ちょう錯が退出したあと、袁おうは景帝に策略を告げた。

おう 「呉・楚の王らは、『高祖さまは一族に領地を授けてくださったのに、

逆臣のちょう錯は勝手に諸侯に罪有りと決めつけ領地を削りとっている。』と申しております。

ですので表立っては謀反でありますが、もしちょう錯を処刑し呉楚に元の領地を与えてやれば

反乱は目的を失い終わりになりましょう。

現在の最善の策は、ちょう錯一人を斬り捨て、呉楚の罪をお赦しになり、

元の領地を返してやることです。それだけで刃に血を塗ることもなく戦は終りましょう。」

景帝 「・・・・・・。

うーむ。わしは一人の人間を惜しむつもりはないが・・・。

ちょう錯を斬れば天下へ詫びたことになるのかの。」

おう 「臣のつまらぬ計略はこれ以外にありません。どうかご熟慮を。
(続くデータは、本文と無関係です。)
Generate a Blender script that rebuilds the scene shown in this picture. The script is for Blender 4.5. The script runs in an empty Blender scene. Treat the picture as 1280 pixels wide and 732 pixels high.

」


やがて景帝は袁おうを太常(宗廟・典礼を管理する)に任命し、

呉王ひの甥の徳侯劉通を宗正(皇族を司る)とし、

おうを連れてきた竇嬰を大将軍に任命した。

長安周辺の豪族や大臣官僚らは争って彼らに近づこうとし、彼らの家へ続く馬車の数は

毎日数百台を数えるほどであったという。


景帝は中尉(都の警察長官)を遣ってちょう錯を呼び出させ、長安東の市場を視察させた。

ちょう錯は官服を着て車に乗ったが、市場まで来ると車から降ろされ斬り殺された。


おうは、天子がちょう錯を斬って呉楚に詫び領地を元に戻すことを伝えるために

宗正の劉通とともに呉へ向った。(この時、呉軍はすでに梁を攻撃していた。)

劉通は親族として呉の陣中に入れたが、呉王は袁おうとの面会は断った。

そして「わしは既に東の皇帝となった。それなのに一体誰を拝するのだ。」と言い放って

おうを軍中に拘留し、脅迫して呉軍の大将にしようとした。

おうはこれを承知しなかった為、彼の幕舎は五百人の兵に取り囲まれてしまった。


たまたまその五百人の中に、袁おうが呉の丞相だった頃恩を与えた兵士がいた。

その男は袁おうの侍女と密通していたが、袁おうは黙認しさらに彼が逃亡しようとすると

その侍女を与えるとまで約束して引きとめた男だった。

彼は恩人袁おうを救うべく、家財を売り払い上等な酒を買い込み同僚を泥酔させ、

皆が寝込んだ隙にひそかに袁おうを起こした。

兵士 「さあ。お逃げなさい。呉王は明日あなたを殺しますぞ。」

おう 「・・・・・・。

あなたはどなたですかな。」

兵士 「わたくしは、昔あなたさまの配下だった者です。

あなたさまの侍女を盗んだ男です。」

おう 「なんと!あの時の・・・

だが、あなたにはご両親がおられるではないか。

わしはあなたに迷惑をかけるほどの男ではない。」

兵士 「あなたさまが逃げてくれれば、それでよいのです。

両親はもう隠してありますし、ご心配には及びません。」


そう言うと男は刀で幕舎を切り裂き、袁おうを案内して逃亡させた。男は別れ去った。

おうは朝廷に戻り、事態を報告した。


その後、周亜夫(周勃の子)・れき奇(れき商の子)・欒布・竇嬰・韓頽当らが反乱軍を破り、

呉楚七国の乱は終結した。王らは皆自殺したが、呉王ひの子の子駆と子華はびん越へ逃亡した。



ちょう錯はその政策の急激さで呉楚七国の乱を招いたとされ、責任をとらされて処刑された。

それは袁おうの進言に基くものだったが、彼の死は無様だった。

天子に騙され衆人環視のなか斬られた。

管理人は袁おう好きだが、この進言をしたときの袁おうだけは好きになれない。

彼の目的は呉楚の反乱を止めることではなく、「ちょう錯を殺すこと」だったからだ。